**Task details**. Copy the data exactly; pictures stay out of the copy.

**Source data**.
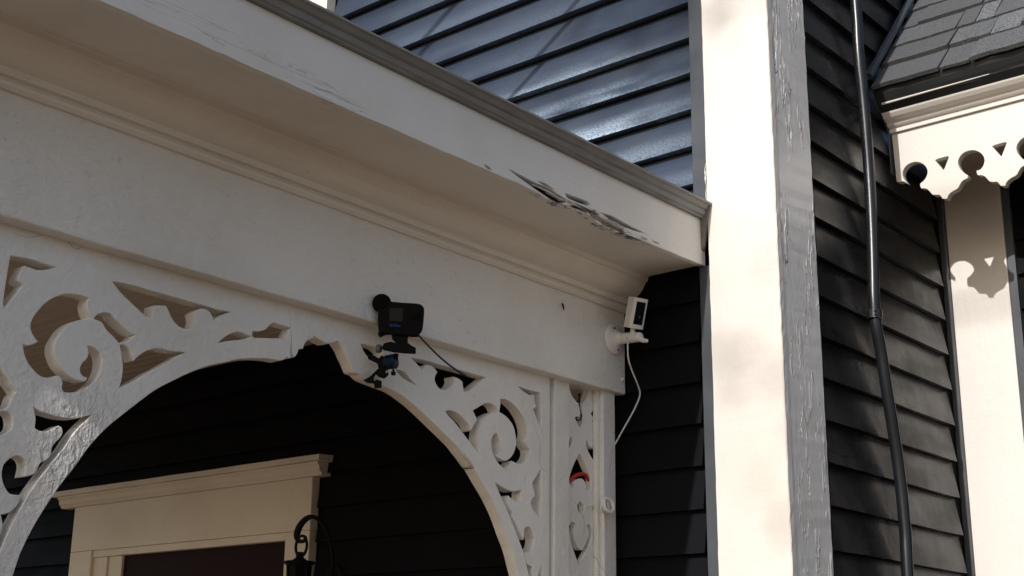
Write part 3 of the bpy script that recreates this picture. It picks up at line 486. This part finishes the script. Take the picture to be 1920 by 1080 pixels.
# wall post: strip, narrow fretwork panel, stile
def wall_post(dy, s):
    f = lambda y: dy+s*y
    a, b = sorted((f(-0.2988), f(-0.2268)))
    box('post_strip', (XB-.045, a, 0.2), (XB+.004, b, 2.556), M_fret, porch, 0.003)
    a, b = sorted((f(-0.3176), f(-0.2988)))
    box('post_groove', (XB-.045, a+.0005, 0.2), (XB-.012, b-.0005, 2.556), M_fret, porch)
    a, b = sorted((f(-0.0954), f(-0.0797)))
    box('stile', (-0.6215, a, 0.2), (-0.606, b, 2.556), M_fret, porch, 0.003)
    a, b = sorted((f(-0.0792), f(-0.016)))
    box('stile', (-0.6215, a, 0.2), (-0.592, b, 2.556), M_fret, porch, 0.003)
wall_post(0, 1)
ph = [smooth_loop(h, 4, 52) for h in G['pholes']]
pan = board('fretwork_panel', [(-0.2268, 2.556), (-0.2268, 1.3), (-0.0445, 1.3), (-0.0445, 2.556)], [[(min(max(p[0], -0.2243), -.049), p[1]) for p in h] for h in ph], 'x', -0.622, 0.022, M_fret, porch, 0.001)
box('post', (-0.70, -2.86, 0.2), (-0.56, -2.70, 2.812), M_fret, porch, 0.004)
box('post_strip', (-0.68, -2.699, 0.2), (-0.616, -2.302, 2.556), M_fret, porch, 0.003)
# curl of peeling paint on the beam
pp = [(-0.571, -0.3145, 2.781), (-0.566, -0.317, 2.774), (-0.565, -0.315, 2.765), (-0.568, -0.309, 2.760)]
m = MB(); m.tube(pp, [.0012, .0035, .003, .001], 6, 4); m.obj('peeling_paint', M_rotten, porch)
m = MB(); m.lathe([(.006, 0), (.006, .006), (.0, .008)], (-.572, -.004, 2.60), (1, 0, 0), (0, 0, 1), 10); m.obj('screw_cap', M_plastic, porch)

# ------------------------------------------------------------------ side wing with bracketed eave
wing = thing('side_wing', 'side wing with grey shingle roof and scalloped white eave', 'house wing', (0.8, 1.4, 0.0))
box('wall', (-0.03, 1.362, 0.0), (2.4, 5.0, 3.62), M_core, wing)
box('corner_board', (-0.008, 1.328, 0.0), (0.2065, 1.361, 3.60), M_corner, wing, 0.003)
box('channel_strip', (-0.030, 1.305, 0.0), (-0.0085, 1.36, 3.60), M_darktrim, wing, 0.002)
box('channel_strip', (0.207, 1.336, 0.0), (0.236, 1.361, 3.60), M_darktrim, wing, 0.002)
wm = variants(2.1, ROW2, 10, 3)
for k in range(-15, 12):
    o = put_clap(random.choice(wm), M_siding, 0.2365-0.8, 1.342-1.4, Z2+.02+ROW2*k); o.parent = wing
TY = 0.885
pend, kh, tri = G['pend'], G['kh'], G['tri']
per = (kh[-1][0]-pend[0][0]); dz = kh[-1][1]-pend[0][1]
loop = [tuple(p) for p in G['tl'][1:4]]+[(p[0]-per, p[1]-dz) for p in kh[:-1]]
tris = []
for k in range(9):
    loop += [(p[0]+per*k, p[1]) for p in pend]+[(p[0]+per*k, p[1]) for p in kh[:-1]]
    tris.append([(p[0]+per*k, p[1]) for p in tri])
xe = loop[-1][0]+.02
sl = smooth_loop(loop+[(xe, 3.40), (xe, 3.586), (-0.004, 3.586)], 3, 48)
board('scalloped_trim', sl, [smooth_loop(t, 3, 30) for t in tris], 'y', TY, 0.03, M_trim, wing, 0.0012)
m = MB()
m.prism([(TY, 3.5865), (TY-.012, 3.5865), (TY-.012, 3.602), (TY-.016, 3.6035), (TY-.022, 3.605), (TY-.028, 3.610), (TY-.030, 3.616), (TY-.034, 3.619), (TY-.044, 3.6215), (TY-.056, 3.627), (TY-.068, 3.638), (TY-.071, 3.644), (TY, 3.644)], 'x', -0.006, xe, 1)
m.obj('crown_molding', M_trim, wing)
box('soffit', (0.0, TY+.031, 3.575), (2.4, 1.361, 3.60), M_trim, wing)
gut = [(0.765, 3.727), (0.760, 3.724), (0.761, 3.712), (0.767, 3.696), (0.777, 3.680), (0.785, 3.670), (0.787, 3.664), (0.795, 3.660), (0.816, 3.6445), (0.86, 3.6445), (0.86, 3.727)]
m = MB(); m.prism(gut, 'x', -0.008, xe, 30, lambda i, j: (random.uniform(-.0008, .0008), random.uniform(-.0008, .0008))); m.obj('gutter', M_gutter, wing)
m = MB(); m.tube([(0.012, .7855, 3.665), (0.15, .7852, 3.6652), (0.40, .7865, 3.6668)], [.0042, .0034, .0012], 8, 4); m.obj('sunlit_lip', M_trim, wing)  # tapered white bead standing in for sunlight on the gutter lip
m = MB(); m.prism([(0.775, 3.71), (0.785, 3.665), (0.83, 3.635), (0.868, 3.59), (0.868, 3.43), (0.90, 3.43), (0.90, 3.70)], 'x', -0.0105, -0.0085, 1); m.obj('end_return', M_darktrim, wing)
# roof: deck and shingles
E0 = Vector((0, 0.757, 3.7295)); S = Vector((0, 0.446, 0.523)).normalized(); N = Vector((0, -S.z, S.y))
m = MB()
a = E0+N*-0.03; b = a+S*2.2
m.prism([(a.y, a.z), (a.y+N.y*.022, a.z+N.z*.022), (b.y+N.y*.022, b.z+N.z*.022), (b.y, b.z)], 'x', -0.004, 2.4, 1); roof = m.obj('roof', M_core, wing)
EXP = 0.152
def shingle_mesh(wd):
    m = MB(); t = random.choice((0.011, 0.015, 0.021)); h = EXP*1.25; n = 4; sk_ = random.uniform(-.006, .006)
    vs = []
    for i in range(n+1):
        x = wd*i/n; j = random.uniform(-.005, .003)
        for (s_, nn) in ((j, t), (j, 0.0), (h, -0.002), (h, 0.002)): vs.append((x+(sk_ if s_ < .02 else 0), s_, nn))
    fs = []
    for i in range(n):
        for j in range(4):
            k = (j+1) % 4; fs.append((i*4+j, i*4+k, (i+1)*4+k, (i+1)*4+j))
    fs += [(0, 3, 2, 1), tuple(n*4+j for j in range(4))]
    m.add(vs, fs); me = m.mesh('shingle'); me.materials.append(M_shingle); return me
widths = (0.07, 0.11, 0.15, 0.19, 0.25)
sh = {wd: [shingle_mesh(wd-.005) for _ in range(4)] for wd in widths}
rotm = Matrix(((1, 0, 0), (0, S.y, N.y), (0, S.z, N.z))).to_4x4()
for r in range(13):
    x = 0.004 - random.uniform(0, .004)
    while x < (1.3 if r < 9 else 0.9):
        wd = random.choice(widths); o = bpy.data.objects.new('shingle', random.choice(sh[wd])); COL.objects.link(o); o.parent = roof
        p = E0+S*(EXP*r-0.02)+N*(random.choice((0.0, 0.0, 0.004))-.004)
        o.matrix_local = Matrix.Translation(Vector((x, p.y, p.z)))@rotm
        x += wd
m = MB(); a = E0+S*-.01; b = E0+S*2.0
m.tube([(-0.002, a.y-.03, a.z+.03), (-0.002, a.y*.7+b.y*.3-.034, a.z*.7+b.z*.3+.012), (-0.002, (a.y+b.y)/2-.028, (a.z+b.z)/2+.012), (-0.002, b.y-.026, b.z+.012)], 0.0145, 8, 4); m.obj('flashing', M_darktrim, roof)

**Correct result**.
Write part 3 of the bpy script that recreates this picture. It picks up at line 486. This part finishes the script. Take the picture to be 1920 by 1080 pixels.
# wall post: strip, narrow fretwork panel, stile
def wall_post(dy, s):
    f = lambda y: dy+s*y
    a, b = sorted((f(-0.2988), f(-0.2268)))
    box('post_strip', (XB-.045, a, 0.2), (XB+.004, b, 2.556), M_fret, porch, 0.003)
    a, b = sorted((f(-0.3176), f(-0.2988)))
    box('post_groove', (XB-.045, a+.0005, 0.2), (XB-.012, b-.0005, 2.556), M_fret, porch)
    a, b = sorted((f(-0.0954), f(-0.0797)))
    box('stile', (-0.6215, a, 0.2), (-0.606, b, 2.556), M_fret, porch, 0.003)
    a, b = sorted((f(-0.0792), f(-0.016)))
    box('stile', (-0.6215, a, 0.2), (-0.592, b, 2.556), M_fret, porch, 0.003)
wall_post(0, 1)
ph = [smooth_loop(h, 4, 52) for h in G['pholes']]
pan = board('fretwork_panel', [(-0.2268, 2.556), (-0.2268, 1.3), (-0.0445, 1.3), (-0.0445, 2.556)], [[(min(max(p[0], -0.2243), -.049), p[1]) for p in h] for h in ph], 'x', -0.622, 0.022, M_fret, porch, 0.001)
box('post', (-0.70, -2.86, 0.2), (-0.56, -2.70, 2.812), M_fret, porch, 0.004)
box('post_strip', (-0.68, -2.699, 0.2), (-0.616, -2.302, 2.556), M_fret, porch, 0.003)
# curl of peeling paint on the beam
pp = [(-0.571, -0.3145, 2.781), (-0.566, -0.317, 2.774), (-0.565, -0.315, 2.765), (-0.568, -0.309, 2.760)]
m = MB(); m.tube(pp, [.0012, .0035, .003, .001], 6, 4); m.obj('peeling_paint', M_rotten, porch)
m = MB(); m.lathe([(.006, 0), (.006, .006), (.0, .008)], (-.572, -.004, 2.60), (1, 0, 0), (0, 0, 1), 10); m.obj('screw_cap', M_plastic, porch)

# ------------------------------------------------------------------ side wing with bracketed eave
wing = thing('side_wing', 'side wing with grey shingle roof and scalloped white eave', 'house wing', (0.8, 1.4, 0.0))
box('wall', (-0.03, 1.362, 0.0), (2.4, 5.0, 3.62), M_core, wing)
box('corner_board', (-0.008, 1.328, 0.0), (0.2065, 1.361, 3.60), M_corner, wing, 0.003)
box('channel_strip', (-0.030, 1.305, 0.0), (-0.0085, 1.36, 3.60), M_darktrim, wing, 0.002)
box('channel_strip', (0.207, 1.336, 0.0), (0.236, 1.361, 3.60), M_darktrim, wing, 0.002)
wm = variants(2.1, ROW2, 10, 3)
for k in range(-15, 12):
    o = put_clap(random.choice(wm), M_siding, 0.2365-0.8, 1.342-1.4, Z2+.02+ROW2*k); o.parent = wing
TY = 0.885
pend, kh, tri = G['pend'], G['kh'], G['tri']
per = (kh[-1][0]-pend[0][0]); dz = kh[-1][1]-pend[0][1]
loop = [tuple(p) for p in G['tl'][1:4]]+[(p[0]-per, p[1]-dz) for p in kh[:-1]]
tris = []
for k in range(9):
    loop += [(p[0]+per*k, p[1]) for p in pend]+[(p[0]+per*k, p[1]) for p in kh[:-1]]
    tris.append([(p[0]+per*k, p[1]) for p in tri])
xe = loop[-1][0]+.02
sl = smooth_loop(loop+[(xe, 3.40), (xe, 3.586), (-0.004, 3.586)], 3, 48)
board('scalloped_trim', sl, [smooth_loop(t, 3, 30) for t in tris], 'y', TY, 0.03, M_trim, wing, 0.0012)
m = MB()
m.prism([(TY, 3.5865), (TY-.012, 3.5865), (TY-.012, 3.602), (TY-.016, 3.6035), (TY-.022, 3.605), (TY-.028, 3.610), (TY-.030, 3.616), (TY-.034, 3.619), (TY-.044, 3.6215), (TY-.056, 3.627), (TY-.068, 3.638), (TY-.071, 3.644), (TY, 3.644)], 'x', -0.006, xe, 1)
m.obj('crown_molding', M_trim, wing)
box('soffit', (0.0, TY+.031, 3.575), (2.4, 1.361, 3.60), M_trim, wing)
gut = [(0.765, 3.727), (0.760, 3.724), (0.761, 3.712), (0.767, 3.696), (0.777, 3.680), (0.785, 3.670), (0.787, 3.664), (0.795, 3.660), (0.816, 3.6445), (0.86, 3.6445), (0.86, 3.727)]
m = MB(); m.prism(gut, 'x', -0.008, xe, 30, lambda i, j: (random.uniform(-.0008, .0008), random.uniform(-.0008, .0008))); m.obj('gutter', M_gutter, wing)
m = MB(); m.tube([(0.012, .7855, 3.665), (0.15, .7852, 3.6652), (0.40, .7865, 3.6668)], [.0042, .0034, .0012], 8, 4); m.obj('sunlit_lip', M_trim, wing)  # tapered white bead standing in for sunlight on the gutter lip
m = MB(); m.prism([(0.775, 3.71), (0.785, 3.665), (0.83, 3.635), (0.868, 3.59), (0.868, 3.43), (0.90, 3.43), (0.90, 3.70)], 'x', -0.0105, -0.0085, 1); m.obj('end_return', M_darktrim, wing)
# roof: deck and shingles
E0 = Vector((0, 0.757, 3.7295)); S = Vector((0, 0.446, 0.523)).normalized(); N = Vector((0, -S.z, S.y))
m = MB()
a = E0+N*-0.03; b = a+S*2.2
m.prism([(a.y, a.z), (a.y+N.y*.022, a.z+N.z*.022), (b.y+N.y*.022, b.z+N.z*.022), (b.y, b.z)], 'x', -0.004, 2.4, 1); roof = m.obj('roof', M_core, wing)
EXP = 0.152
def shingle_mesh(wd):
    m = MB(); t = random.choice((0.011, 0.015, 0.021)); h = EXP*1.25; n = 4; sk_ = random.uniform(-.006, .006)
    vs = []
    for i in range(n+1):
        x = wd*i/n; j = random.uniform(-.005, .003)
        for (s_, nn) in ((j, t), (j, 0.0), (h, -0.002), (h, 0.002)): vs.append((x+(sk_ if s_ < .02 else 0), s_, nn))
    fs = []
    for i in range(n):
        for j in range(4):
            k = (j+1) % 4; fs.append((i*4+j, i*4+k, (i+1)*4+k, (i+1)*4+j))
    fs += [(0, 3, 2, 1), tuple(n*4+j for j in range(4))]
    m.add(vs, fs); me = m.mesh('shingle'); me.materials.append(M_shingle); return me
widths = (0.07, 0.11, 0.15, 0.19, 0.25)
sh = {wd: [shingle_mesh(wd-.005) for _ in range(4)] for wd in widths}
rotm = Matrix(((1, 0, 0), (0, S.y, N.y), (0, S.z, N.z))).to_4x4()
for r in range(13):
    x = 0.004 - random.uniform(0, .004)
    while x < (1.3 if r < 9 else 0.9):
        wd = random.choice(widths); o = bpy.data.objects.new('shingle', random.choice(sh[wd])); COL.objects.link(o); o.parent = roof
        p = E0+S*(EXP*r-0.02)+N*(random.choice((0.0, 0.0, 0.004))-.004)
        o.matrix_local = Matrix.Translation(Vector((x, p.y, p.z)))@rotm
        x += wd
m = MB(); a = E0+S*-.01; b = E0+S*2.0
m.tube([(-0.002, a.y-.03, a.z+.03), (-0.002, a.y*.7+b.y*.3-.034, a.z*.7+b.z*.3+.012), (-0.002, (a.y+b.y)/2-.028, (a.z+b.z)/2+.012), (-0.002, b.y-.026, b.z+.012)], 0.0145, 8, 4); m.obj('flashing', M_darktrim, roof)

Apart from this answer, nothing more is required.